To enter Brazil, you’ll need to get your passport stamped. This can be done at the federal police station, less than 1 km from the dock, heading into Oiapoque.
Oiapoque - Macapá:
From Oiapoque, there are buses or taxis. Not knowing when the next bus would come, I didn’t want to wait, so I went back to the dock and took a 4x4, a kind of shared taxi, for 250 reals. I left around 4 PM and arrived at 2 AM in Macapá.
If I had to do it again, I’d take the bus—apparently, it has reclining seats and travels overnight to arrive the next morning.
Macapá - Santana
You need to get to Santana to take the ferry to Belém—tricky on a Sunday...
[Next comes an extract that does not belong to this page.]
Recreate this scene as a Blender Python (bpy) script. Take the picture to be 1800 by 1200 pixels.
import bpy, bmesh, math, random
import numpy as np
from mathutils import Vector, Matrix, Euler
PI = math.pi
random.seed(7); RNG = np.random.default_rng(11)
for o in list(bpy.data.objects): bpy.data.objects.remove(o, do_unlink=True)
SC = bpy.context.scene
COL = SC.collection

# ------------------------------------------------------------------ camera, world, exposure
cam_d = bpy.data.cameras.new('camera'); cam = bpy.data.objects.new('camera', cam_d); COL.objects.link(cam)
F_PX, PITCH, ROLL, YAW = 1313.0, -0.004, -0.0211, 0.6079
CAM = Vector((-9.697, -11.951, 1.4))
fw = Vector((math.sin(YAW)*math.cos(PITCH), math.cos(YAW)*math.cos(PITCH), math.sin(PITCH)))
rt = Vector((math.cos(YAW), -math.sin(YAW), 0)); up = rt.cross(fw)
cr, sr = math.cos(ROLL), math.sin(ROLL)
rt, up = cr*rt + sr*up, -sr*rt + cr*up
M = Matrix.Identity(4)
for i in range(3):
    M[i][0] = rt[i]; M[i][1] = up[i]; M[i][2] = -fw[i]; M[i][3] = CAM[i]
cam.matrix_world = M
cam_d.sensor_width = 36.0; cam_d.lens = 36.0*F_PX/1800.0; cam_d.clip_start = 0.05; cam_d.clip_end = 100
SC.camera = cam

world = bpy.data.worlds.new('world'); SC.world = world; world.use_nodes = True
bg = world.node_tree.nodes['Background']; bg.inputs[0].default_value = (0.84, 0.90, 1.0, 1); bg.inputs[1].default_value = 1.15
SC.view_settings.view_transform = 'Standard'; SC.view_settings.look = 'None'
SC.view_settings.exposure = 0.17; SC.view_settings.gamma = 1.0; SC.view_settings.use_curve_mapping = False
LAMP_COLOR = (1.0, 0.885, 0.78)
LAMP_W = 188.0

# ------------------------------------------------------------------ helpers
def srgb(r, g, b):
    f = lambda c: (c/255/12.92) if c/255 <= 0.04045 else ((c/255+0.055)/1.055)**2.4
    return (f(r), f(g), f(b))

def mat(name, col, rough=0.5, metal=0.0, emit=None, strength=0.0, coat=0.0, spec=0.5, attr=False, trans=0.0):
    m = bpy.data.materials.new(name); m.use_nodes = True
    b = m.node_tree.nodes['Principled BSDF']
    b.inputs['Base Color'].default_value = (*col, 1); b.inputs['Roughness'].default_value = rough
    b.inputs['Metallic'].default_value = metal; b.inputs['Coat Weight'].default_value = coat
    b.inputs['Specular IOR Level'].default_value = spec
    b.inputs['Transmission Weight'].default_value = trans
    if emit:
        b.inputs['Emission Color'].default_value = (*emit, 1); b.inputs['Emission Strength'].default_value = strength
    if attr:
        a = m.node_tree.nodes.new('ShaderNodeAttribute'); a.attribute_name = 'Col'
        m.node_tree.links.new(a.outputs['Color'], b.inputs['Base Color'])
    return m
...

After waiting for a bus that was taking forever, I took a *carretera pirata* (unofficial taxi) on the advice of a local Brazilian. It took me to Santana for 10 reals (vs. 5 for the bus). The ride takes about 15 minutes from Macapá to Santana’s port. You can do this the same morning.
Santana - Belém
I bought tickets directly at the port when I arrived from one of the many agencies. I slept in a no-frills little hotel right by the port, run by a charming elderly couple, and boarded the next day at 9 AM. You’ll need a hammock to sleep if you’re not taking a cabin. The fare is 250 reals—it’s listed as 300, but they gave me a "discount" without me even asking. The trip takes 24 hours to Belém. There’s a small snack bar for those who didn’t have time to pack food.